> [Aim]
All of the data should be repeated exactly; pictures are not part of the copy.

> [Supplied information]
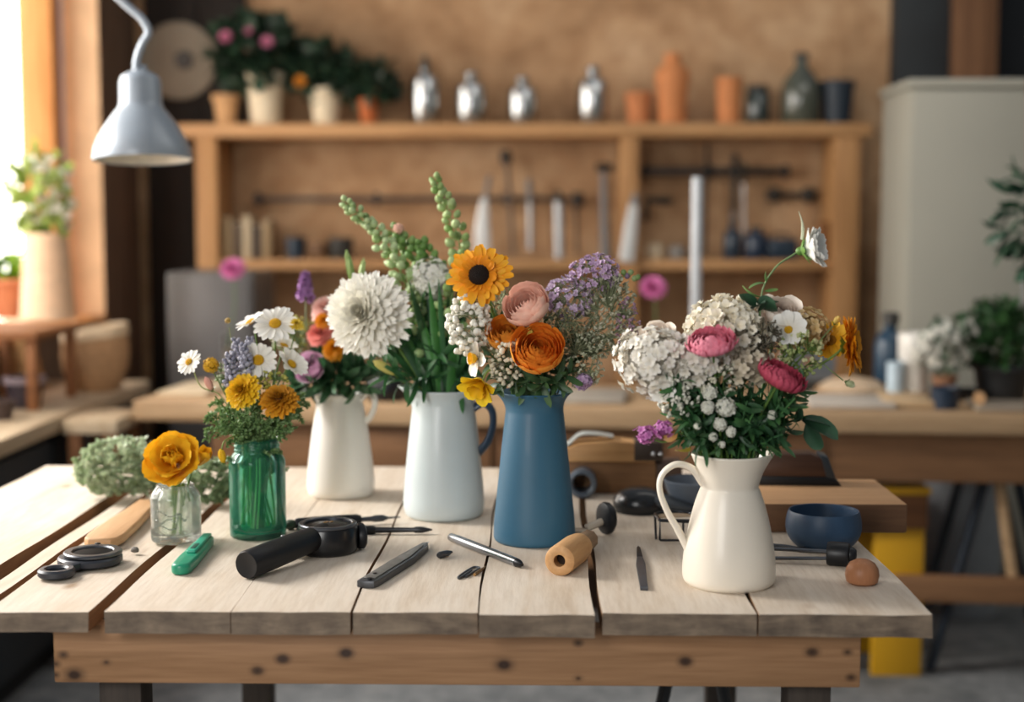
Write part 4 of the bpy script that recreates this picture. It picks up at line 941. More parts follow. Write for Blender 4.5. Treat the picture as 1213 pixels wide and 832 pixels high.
t, p, d = fl(K, 'ranunculus', 'bright orange ranunculus, lower right of two in the blue vase', 637, 419, (.02, -.86, .48), dy=-.065, r=.0028); rose(t, p, d, .0475, 'FF9A26', 'EE7A14', 13, 7, .95, c_edge='F9A640', guard=0); calyx(t, p - d * .022, d, .026, n=5)
t, p, d = fl(K, 'ranunculus', 'brown-centred orange ranunculus, upper left of two in the blue vase', 602, 400, (-.15, -.72, .62), dy=-.03, r=.0026); rose(t, p, d, .039, 'EE8E1C', '96541A', 11, 7, .95, c_edge='F5A840', guard=0)
t, p, d = fl(K, 'daffodil', 'bright yellow daffodil drooping over the left lip of the blue vase', 571, 452, (-.35, -.65, -.55), dy=-.07, r=0)
add_stem(t, spline([t.location, t.location + Vector((0, 0, .12)), Vector((VL.x - .02, VL.y - .02, TZ + .245)), at(K, 590, 440, -.055), at(K, 578, 440, -.065), p], 6), .0018, '8CA050')
M = face(p, d, .2); m = MB()
for k in range(7): petal(m, M, 2 * PI * k / 7 + R(-.1, .1), .003, 0.038 * R(.9, 1.05), .024, rad(46 + R(-9, 9)), rad(-14), .4, lin('E0A806'), mul(lin('FADB28'), R(.9, 1.02)), 7, 5, .5, .6, .25, ruf=.03)
for k in range(5): petal(m, M, 2 * PI * k / 5, .003, .029, .021, rad(68), rad(-5), .5, lin('D99A06'), lin('F5C91C'), 6, 4, .5, .6, .4, ruf=.04)
m.build('petals', PETAL, t, 60, world=True)
t, p, d = fl(K, 'narcissus', 'white narcissus with a yellow cup left of the orange ranunculus', 566, 425, (-.85, -.45, .05), dy=-.05, r=.0016)
M = face(p, d); m = MB()
for k in range(6): petal(m, M, 2 * PI * k / 6, .003, .030, .023, rad(14 + R(-12, 12)), rad(R(-16, 10)), .25, lin('DCD8C8'), lin('F8F6EE'), 7, 4, .4, .5, .15, ruf=.03)
m.build('petals', PETAL, t, 60, world=True); m = MB(); m.lathe([(.002, .001), (.0075, .006), (.010, .014), (.0095, .0142), (.0065, .006), (0, .002)], 18, M, lin('EDB71C')); m.build('cup', PETAL, t, 60, world=True)
def gyp(label, px, py, radii, n, dy, fr=.0042, c0='DDD8C6', c1='F3F0E6', kind='lump', K=K, sc='8E9674', fk=.06, name='gypsophila', group=None, levels=9):
    t, p, d = fl(K, name, label, px, py, (0, -.2, 1), dy=dy, r=0, cat='sprig', group=group); v = V[K]['loc']
    fkp = p + (Vector((v.x, v.y, TZ + V[K]['mz'])) - p) * .45
    mo = Vector((v.x, v.y, TZ + V[K]['mz'])); mo += Vector((p.x - v.x, p.y - v.y, 0)) * .3
    add_stem(t, spline([t.location, t.location.lerp(mo, .5), mo, fkp], 5), .0013, sc); spray(t, fkp, p, radii, n, fr, c0, c1, sc, kind, levels); return t
gyp('ivory baby\'s breath cluster below the orange gerbera', 556, 385, (.036, .028, .052), 210, -.03, .0052, 'E6E2D2', 'FAF8F0', 'ball')
gyp('cream baby\'s breath sprig at the front above the blue vase lip', 600, 428, (.030, .02, .040), 120, -.06, .0040, 'D8D0B4', 'F0EAD6', 'ball')
gyp('sparse green-white baby\'s breath sprig between gerbera and pink rose', 600, 372, (.026, .02, .05), 50, .03, .0032, '8FA070', 'C9CFAE')
gyp('purple statice cluster left of the airy sprays on the blue vase', 672, 355, (.040, .03, .036), 190, .0, .0052, 'BB9DC0', 'E0CDE2', 'floret', name='statice')
gyp('mauve statice cluster topping the right side of the blue vase', 705, 325, (.042, .03, .034), 170, .015, .0050, 'B08CB4', 'D6BDDA', 'floret', name='statice')
gyp('airy grey-green spray reaching far right of the blue vase', 722, 372, (.046, .04, .070), 330, .01, .0026, 'A3A58A', 'D2CFBA', 'lump', name='gypsophila', levels=14)
gyp('rosy brown spray drooping at the far right of the blue vase', 744, 385, (.020, .02, .048), 80, .0, .0030, 'A17C92', 'C6A3B6', 'lump', name='statice')
gyp('feathery beige grass head right of the pink rose', 668, 384, (.034, .03, .030), 200, -.03, .0017, '8E7A58', 'B5A07C', 'lump', name='gypsophila', levels=12)
gyp('pale green airy spray low at the right of the blue vase', 690, 425, (.040, .035, .050), 210, -.01, .0026, 'A2A98A', 'D0D0B8', 'lump', levels=12)
gyp('dusky green airy spray behind the orange ranunculus pair', 672, 410, (.040, .03, .045), 140, .03, .0024, '59664A', '818B66', 'lump', levels=12)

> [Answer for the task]
Write part 4 of the bpy script that recreates this picture. It picks up at line 941. More parts follow. Write for Blender 4.5. Treat the picture as 1213 pixels wide and 832 pixels high.
t, p, d = fl(K, 'ranunculus', 'bright orange ranunculus, lower right of two in the blue vase', 637, 419, (.02, -.86, .48), dy=-.065, r=.0028); rose(t, p, d, .0475, 'FF9A26', 'EE7A14', 13, 7, .95, c_edge='F9A640', guard=0); calyx(t, p - d * .022, d, .026, n=5)
t, p, d = fl(K, 'ranunculus', 'brown-centred orange ranunculus, upper left of two in the blue vase', 602, 400, (-.15, -.72, .62), dy=-.03, r=.0026); rose(t, p, d, .039, 'EE8E1C', '96541A', 11, 7, .95, c_edge='F5A840', guard=0)
t, p, d = fl(K, 'daffodil', 'bright yellow daffodil drooping over the left lip of the blue vase', 571, 452, (-.35, -.65, -.55), dy=-.07, r=0)
add_stem(t, spline([t.location, t.location + Vector((0, 0, .12)), Vector((VL.x - .02, VL.y - .02, TZ + .245)), at(K, 590, 440, -.055), at(K, 578, 440, -.065), p], 6), .0018, '8CA050')
M = face(p, d, .2); m = MB()
for k in range(7): petal(m, M, 2 * PI * k / 7 + R(-.1, .1), .003, 0.038 * R(.9, 1.05), .024, rad(46 + R(-9, 9)), rad(-14), .4, lin('E0A806'), mul(lin('FADB28'), R(.9, 1.02)), 7, 5, .5, .6, .25, ruf=.03)
for k in range(5): petal(m, M, 2 * PI * k / 5, .003, .029, .021, rad(68), rad(-5), .5, lin('D99A06'), lin('F5C91C'), 6, 4, .5, .6, .4, ruf=.04)
m.build('petals', PETAL, t, 60, world=True)
t, p, d = fl(K, 'narcissus', 'white narcissus with a yellow cup left of the orange ranunculus', 566, 425, (-.85, -.45, .05), dy=-.05, r=.0016)
M = face(p, d); m = MB()
for k in range(6): petal(m, M, 2 * PI * k / 6, .003, .030, .023, rad(14 + R(-12, 12)), rad(R(-16, 10)), .25, lin('DCD8C8'), lin('F8F6EE'), 7, 4, .4, .5, .15, ruf=.03)
m.build('petals', PETAL, t, 60, world=True); m = MB(); m.lathe([(.002, .001), (.0075, .006), (.010, .014), (.0095, .0142), (.0065, .006), (0, .002)], 18, M, lin('EDB71C')); m.build('cup', PETAL, t, 60, world=True)
def gyp(label, px, py, radii, n, dy, fr=.0042, c0='DDD8C6', c1='F3F0E6', kind='lump', K=K, sc='8E9674', fk=.06, name='gypsophila', group=None, levels=9):
    t, p, d = fl(K, name, label, px, py, (0, -.2, 1), dy=dy, r=0, cat='sprig', group=group); v = V[K]['loc']
    fkp = p + (Vector((v.x, v.y, TZ + V[K]['mz'])) - p) * .45
    mo = Vector((v.x, v.y, TZ + V[K]['mz'])); mo += Vector((p.x - v.x, p.y - v.y, 0)) * .3
    add_stem(t, spline([t.location, t.location.lerp(mo, .5), mo, fkp], 5), .0013, sc); spray(t, fkp, p, radii, n, fr, c0, c1, sc, kind, levels); return t
gyp('ivory baby\'s breath cluster below the orange gerbera', 556, 385, (.036, .028, .052), 210, -.03, .0052, 'E6E2D2', 'FAF8F0', 'ball')
gyp('cream baby\'s breath sprig at the front above the blue vase lip', 600, 428, (.030, .02, .040), 120, -.06, .0040, 'D8D0B4', 'F0EAD6', 'ball')
gyp('sparse green-white baby\'s breath sprig between gerbera and pink rose', 600, 372, (.026, .02, .05), 50, .03, .0032, '8FA070', 'C9CFAE')
gyp('purple statice cluster left of the airy sprays on the blue vase', 672, 355, (.040, .03, .036), 190, .0, .0052, 'BB9DC0', 'E0CDE2', 'floret', name='statice')
gyp('mauve statice cluster topping the right side of the blue vase', 705, 325, (.042, .03, .034), 170, .015, .0050, 'B08CB4', 'D6BDDA', 'floret', name='statice')
gyp('airy grey-green spray reaching far right of the blue vase', 722, 372, (.046, .04, .070), 330, .01, .0026, 'A3A58A', 'D2CFBA', 'lump', name='gypsophila', levels=14)
gyp('rosy brown spray drooping at the far right of the blue vase', 744, 385, (.020, .02, .048), 80, .0, .0030, 'A17C92', 'C6A3B6', 'lump', name='statice')
gyp('feathery beige grass head right of the pink rose', 668, 384, (.034, .03, .030), 200, -.03, .0017, '8E7A58', 'B5A07C', 'lump', name='gypsophila', levels=12)
gyp('pale green airy spray low at the right of the blue vase', 690, 425, (.040, .035, .050), 210, -.01, .0026, 'A2A98A', 'D0D0B8', 'lump', levels=12)
gyp('dusky green airy spray behind the orange ranunculus pair', 672, 410, (.040, .03, .045), 140, .03, .0024, '59664A', '818B66', 'lump', levels=12)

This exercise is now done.